Here we need to pass in ifindex:int32, name:string, type:string,
domain:string followed by int32:family and finally uint64:flags. The
family we’ll use is 2, aka AF_INET (AF_INET6 would be 10).
It should be possible to use AF_UNSPEC (a value of 0) to do lookups for
both IPv4 and IPv6, but this always results in an error.

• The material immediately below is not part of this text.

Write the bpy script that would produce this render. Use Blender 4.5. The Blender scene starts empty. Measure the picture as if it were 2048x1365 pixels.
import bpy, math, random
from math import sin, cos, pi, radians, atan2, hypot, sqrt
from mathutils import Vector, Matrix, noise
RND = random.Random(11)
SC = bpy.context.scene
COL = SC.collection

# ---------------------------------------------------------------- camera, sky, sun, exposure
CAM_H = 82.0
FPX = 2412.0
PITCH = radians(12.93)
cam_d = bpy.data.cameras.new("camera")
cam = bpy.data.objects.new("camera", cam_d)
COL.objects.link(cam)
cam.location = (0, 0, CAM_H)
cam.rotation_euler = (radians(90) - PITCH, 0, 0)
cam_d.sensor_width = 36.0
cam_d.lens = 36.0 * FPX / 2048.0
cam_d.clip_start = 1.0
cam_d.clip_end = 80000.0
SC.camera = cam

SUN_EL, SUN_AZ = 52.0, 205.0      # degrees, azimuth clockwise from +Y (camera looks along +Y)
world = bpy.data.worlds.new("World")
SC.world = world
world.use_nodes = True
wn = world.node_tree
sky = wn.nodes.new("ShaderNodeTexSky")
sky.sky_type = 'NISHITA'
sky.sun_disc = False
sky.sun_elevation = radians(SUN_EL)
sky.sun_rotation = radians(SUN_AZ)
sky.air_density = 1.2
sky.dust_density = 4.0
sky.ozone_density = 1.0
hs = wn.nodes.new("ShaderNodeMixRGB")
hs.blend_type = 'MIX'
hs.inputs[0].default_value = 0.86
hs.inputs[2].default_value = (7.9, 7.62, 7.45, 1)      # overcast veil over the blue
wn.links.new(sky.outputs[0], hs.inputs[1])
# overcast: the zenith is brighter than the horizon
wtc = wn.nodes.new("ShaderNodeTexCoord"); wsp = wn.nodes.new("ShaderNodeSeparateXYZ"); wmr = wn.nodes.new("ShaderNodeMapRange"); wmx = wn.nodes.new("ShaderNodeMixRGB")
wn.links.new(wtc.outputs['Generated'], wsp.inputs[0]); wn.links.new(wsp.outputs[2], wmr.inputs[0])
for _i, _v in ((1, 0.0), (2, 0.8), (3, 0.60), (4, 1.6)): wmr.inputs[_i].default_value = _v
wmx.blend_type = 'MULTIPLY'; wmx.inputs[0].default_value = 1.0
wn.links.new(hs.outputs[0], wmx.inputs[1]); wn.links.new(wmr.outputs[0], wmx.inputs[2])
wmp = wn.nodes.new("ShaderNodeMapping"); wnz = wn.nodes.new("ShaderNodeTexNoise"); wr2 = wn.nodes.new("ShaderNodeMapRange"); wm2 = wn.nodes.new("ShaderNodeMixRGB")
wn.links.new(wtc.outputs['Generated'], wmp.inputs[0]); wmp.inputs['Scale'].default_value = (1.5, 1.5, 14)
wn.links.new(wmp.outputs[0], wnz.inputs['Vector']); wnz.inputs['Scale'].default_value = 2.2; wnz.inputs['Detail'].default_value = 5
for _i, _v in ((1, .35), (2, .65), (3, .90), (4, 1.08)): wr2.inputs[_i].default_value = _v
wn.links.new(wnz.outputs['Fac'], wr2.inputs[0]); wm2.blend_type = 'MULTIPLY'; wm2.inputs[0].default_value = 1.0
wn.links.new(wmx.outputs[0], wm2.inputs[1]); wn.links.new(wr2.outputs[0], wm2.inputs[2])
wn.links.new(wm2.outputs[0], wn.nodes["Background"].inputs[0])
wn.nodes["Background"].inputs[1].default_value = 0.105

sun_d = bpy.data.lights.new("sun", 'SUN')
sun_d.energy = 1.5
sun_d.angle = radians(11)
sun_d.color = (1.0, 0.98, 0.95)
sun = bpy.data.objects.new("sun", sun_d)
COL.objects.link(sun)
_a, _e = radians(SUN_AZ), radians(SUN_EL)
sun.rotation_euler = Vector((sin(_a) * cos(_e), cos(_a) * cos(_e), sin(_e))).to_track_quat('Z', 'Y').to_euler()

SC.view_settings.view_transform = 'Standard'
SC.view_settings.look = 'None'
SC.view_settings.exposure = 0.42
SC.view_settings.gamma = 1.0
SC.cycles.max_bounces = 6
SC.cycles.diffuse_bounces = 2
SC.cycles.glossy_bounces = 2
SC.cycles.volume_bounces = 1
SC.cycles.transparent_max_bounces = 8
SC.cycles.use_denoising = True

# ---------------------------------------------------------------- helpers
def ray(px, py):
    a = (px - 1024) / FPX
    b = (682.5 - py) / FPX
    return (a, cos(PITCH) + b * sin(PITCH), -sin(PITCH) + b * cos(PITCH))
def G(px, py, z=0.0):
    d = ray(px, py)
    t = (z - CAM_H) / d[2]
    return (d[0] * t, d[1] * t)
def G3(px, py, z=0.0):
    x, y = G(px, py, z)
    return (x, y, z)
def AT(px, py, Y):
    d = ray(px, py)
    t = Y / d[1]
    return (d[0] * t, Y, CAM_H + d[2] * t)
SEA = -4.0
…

$ dbus-send --system --print-reply --dest=org.freedesktop.resolve1 \
/org/freedesktop/resolve1 \
org.freedesktop.resolve1.Manager.ResolveService \
int32:0 string:"SamsungC480W" string:"_ipp._tcp" string:"local" \
int32:2 \
uint64:0
method return time=<...> sender=:1.6 -> destination=:1.417 serial=258 reply_serial=2
array [
struct {
uint16 0
uint16 0
uint16 631
string "SamsungC480W.local"
array [
struct {
int32 2
int32 2
array of bytes [
<...>
]
}
]
string "SamsungC480W.local"
}
]
array [
array of bytes "txtvers=1"
array of bytes "note="
array of bytes "ty=Samsung C48x Series"
array of bytes "rp=ipp/print"
array of bytes "qtotal=1"
<...>
]
string "SamsungC480W"
string "_ipp._tcp"
string "local"
uint64 8388616
The first array is an array of SRV records representing priority, weight
and port, followed by the hostname to contact and then an array of IP records
with the ifindex, the family and the address as a byte array. Then follows
the canonicalised hostname.
After that comes an array of TXT records for every key/value pair, followed by
the service name, type and domain. The last parameter are flags that return
information about the resolver operation.
Recap
Now you know the basics of DNS-SD, how to do lookups yourself and how to use the
D-Bus API systemd-resolved exposes. In the next post we’ll take a look at
implementing the ServiceBrowserNew, ServiceResolverNew, RecordBrowserNew
and ResolveService APIs from org.freedesktop.Avahi.Server.